13 June, 2010

I stood behind the stage with young Ben when his dad stooped down and picked a four leaf clover. Some people are just lucky like that. Ben wanted to hold it's fragile stem, but I wasn't about to let him until I had at least made a wish on that four leafed wonder.

I have begun gathering intern stories:

"I lived with my friend and co-intern in a small cabin with no electricity, gas or indoor plumbing. There was a wood stove, but it was summer. We installed a gas stove and used candles at night.It was wonderful; I was often un showered that summer but I have no complaints...they expected 24 hours per week of work, essentially 3, 8 hour days in exchange for room and board. We often gave more hours, but never less. When your job is your home, and your employer begins to feel like your own family,pitching in for extra work is very easy, but we were cautioned not to burn ourselves out.

They knew that I came in knowing next to nothing about gardening, homesteading, chickens, goats, horses, and they were willing to teach and I was willing to learn. It took a long time for them to become comfortable with us feeding, watering, grooming, leading, and eventually tacking and untacking the horses. And after 6 months, when we were moving off the farm, they still had not let us drive or work the horses, though I think that we were close. We were young, strong, engaged, mostly enthusiastic, and these qualities almost always seemed to make up for our lack of experience.

I don't know what "hardest transition" means. On May 31st I woke up in an apartment in Brooklyn, New York, and on June 1st I woke up in a small cabin on a mountainside with no electricity, so that was a pretty dramatic transition, but not particularly hard because I felt so good about it.

There were countless sweet moments. Sometimes dozens a day. What jumps out at me is riding on the back of an over-filled hay wagon as it is pulled by the horses back to the farm. They did their hay loose - not baled, so it's a different kind of hard work, but probably much more fun to lay in and watch the clouds go by as you trundle down the road.

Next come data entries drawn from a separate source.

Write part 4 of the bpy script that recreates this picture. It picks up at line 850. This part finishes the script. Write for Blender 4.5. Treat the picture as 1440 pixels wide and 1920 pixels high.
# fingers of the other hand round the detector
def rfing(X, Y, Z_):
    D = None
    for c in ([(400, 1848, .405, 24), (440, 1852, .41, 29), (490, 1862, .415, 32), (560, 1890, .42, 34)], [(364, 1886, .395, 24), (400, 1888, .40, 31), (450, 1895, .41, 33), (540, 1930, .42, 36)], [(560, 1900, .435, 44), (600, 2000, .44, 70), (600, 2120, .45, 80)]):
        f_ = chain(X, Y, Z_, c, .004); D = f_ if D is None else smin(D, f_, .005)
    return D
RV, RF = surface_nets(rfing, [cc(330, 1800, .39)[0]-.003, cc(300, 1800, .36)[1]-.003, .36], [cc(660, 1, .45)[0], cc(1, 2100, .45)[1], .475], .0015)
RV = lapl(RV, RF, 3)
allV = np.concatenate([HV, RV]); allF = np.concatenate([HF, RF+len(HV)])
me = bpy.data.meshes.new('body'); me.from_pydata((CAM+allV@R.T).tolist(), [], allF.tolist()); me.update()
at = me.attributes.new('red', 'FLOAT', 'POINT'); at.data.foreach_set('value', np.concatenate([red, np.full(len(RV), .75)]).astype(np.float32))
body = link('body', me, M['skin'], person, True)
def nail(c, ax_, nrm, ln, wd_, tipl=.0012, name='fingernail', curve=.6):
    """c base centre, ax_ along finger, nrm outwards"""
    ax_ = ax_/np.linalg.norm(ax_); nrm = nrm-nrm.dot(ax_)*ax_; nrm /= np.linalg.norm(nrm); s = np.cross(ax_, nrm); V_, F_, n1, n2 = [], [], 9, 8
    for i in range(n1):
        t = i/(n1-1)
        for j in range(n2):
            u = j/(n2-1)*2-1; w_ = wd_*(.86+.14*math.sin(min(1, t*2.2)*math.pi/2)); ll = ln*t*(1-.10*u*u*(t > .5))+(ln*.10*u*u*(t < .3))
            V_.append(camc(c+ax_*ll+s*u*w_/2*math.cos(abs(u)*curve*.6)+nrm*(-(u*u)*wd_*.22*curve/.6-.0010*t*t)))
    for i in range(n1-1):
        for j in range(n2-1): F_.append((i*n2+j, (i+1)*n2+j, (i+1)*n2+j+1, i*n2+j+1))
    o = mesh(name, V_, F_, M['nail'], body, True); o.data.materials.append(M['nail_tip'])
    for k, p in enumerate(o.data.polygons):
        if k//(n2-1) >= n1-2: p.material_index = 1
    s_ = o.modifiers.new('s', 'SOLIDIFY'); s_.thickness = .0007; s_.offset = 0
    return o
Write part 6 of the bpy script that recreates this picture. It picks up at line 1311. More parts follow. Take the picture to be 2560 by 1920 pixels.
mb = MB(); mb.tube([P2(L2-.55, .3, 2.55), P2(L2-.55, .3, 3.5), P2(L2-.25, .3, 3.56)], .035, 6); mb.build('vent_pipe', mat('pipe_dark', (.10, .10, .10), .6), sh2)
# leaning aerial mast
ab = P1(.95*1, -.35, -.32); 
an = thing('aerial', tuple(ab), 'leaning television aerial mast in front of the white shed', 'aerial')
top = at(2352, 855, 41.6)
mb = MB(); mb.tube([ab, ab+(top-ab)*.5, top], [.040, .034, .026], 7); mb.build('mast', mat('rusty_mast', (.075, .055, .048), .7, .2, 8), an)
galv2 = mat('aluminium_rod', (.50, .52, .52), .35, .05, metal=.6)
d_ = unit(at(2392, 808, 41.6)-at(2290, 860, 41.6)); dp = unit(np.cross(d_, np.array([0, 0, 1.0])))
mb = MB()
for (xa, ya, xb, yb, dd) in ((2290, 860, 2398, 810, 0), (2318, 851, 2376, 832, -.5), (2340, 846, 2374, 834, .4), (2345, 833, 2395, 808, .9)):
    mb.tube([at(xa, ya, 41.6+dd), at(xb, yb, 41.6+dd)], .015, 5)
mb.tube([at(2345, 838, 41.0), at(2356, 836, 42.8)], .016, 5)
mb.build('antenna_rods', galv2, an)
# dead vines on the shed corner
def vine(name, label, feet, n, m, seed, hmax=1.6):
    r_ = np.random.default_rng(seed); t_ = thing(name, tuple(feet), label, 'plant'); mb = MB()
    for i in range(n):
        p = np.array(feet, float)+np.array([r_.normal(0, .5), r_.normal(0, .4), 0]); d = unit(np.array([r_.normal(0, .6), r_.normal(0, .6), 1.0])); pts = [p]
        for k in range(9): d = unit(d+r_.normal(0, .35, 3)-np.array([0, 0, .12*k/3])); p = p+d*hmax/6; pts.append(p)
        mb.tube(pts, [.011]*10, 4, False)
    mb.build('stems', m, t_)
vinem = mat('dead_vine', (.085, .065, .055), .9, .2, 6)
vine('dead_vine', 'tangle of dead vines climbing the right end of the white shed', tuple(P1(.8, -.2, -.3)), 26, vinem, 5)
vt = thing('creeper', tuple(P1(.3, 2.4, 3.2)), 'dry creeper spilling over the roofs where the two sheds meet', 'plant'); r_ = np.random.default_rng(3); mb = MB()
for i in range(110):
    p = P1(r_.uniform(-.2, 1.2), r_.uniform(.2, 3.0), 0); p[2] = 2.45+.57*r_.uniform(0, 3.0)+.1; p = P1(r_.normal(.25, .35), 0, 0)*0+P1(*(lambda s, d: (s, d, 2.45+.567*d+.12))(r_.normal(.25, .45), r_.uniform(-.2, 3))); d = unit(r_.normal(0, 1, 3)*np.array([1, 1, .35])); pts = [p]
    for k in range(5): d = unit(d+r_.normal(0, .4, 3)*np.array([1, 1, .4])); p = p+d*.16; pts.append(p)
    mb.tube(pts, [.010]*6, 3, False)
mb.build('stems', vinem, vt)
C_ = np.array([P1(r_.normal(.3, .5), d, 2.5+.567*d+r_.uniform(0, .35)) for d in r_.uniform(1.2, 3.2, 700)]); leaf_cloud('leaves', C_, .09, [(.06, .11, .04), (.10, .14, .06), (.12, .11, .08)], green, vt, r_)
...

What do farmers needs to know? Such a big question. I feel like I could write a book on the subject right now, but to boil it down I would say that you can teach an intern to lead or you can teach an intern to follow. It seems like not every farmer is prepared for the responsibility of having to manage another person's time, and some farmers are so used to working alone that they struggle to communicate their vision for a project and/or their methodology to another person, especially someone who is less experienced than they. So I would say, allow your interns to take initiative. Take advantage of the skills that they do have. Keep communication lines open at all times. Establish clear-ish boundaries in terms of the living situation, food, etc. Do not come up with pointless busywork for the interns. Now, some jobs are tedious and time-consuming. That is the nature of farm work, and most can understand that hand-weeding a long row or cleaning a tall stack of buckets is essential, important work. But less direction is more. An intern who gets into the habit of being micromanaged, over-managed, or poorly-managed will become alienated, bored, and eventually less effective as the creative side of their brain gets slowly switched off.

Did you ride a tractor?
Tractor? Yes, but tractors generally suck. They are loud, they vibrate a lot and are mostly unpleasant to ride. Try horses.Most needed article of clothing? Obviously tall rubber boots. No contest. You can get a really good pair at Tractor Supply Co. for about 20 bucks."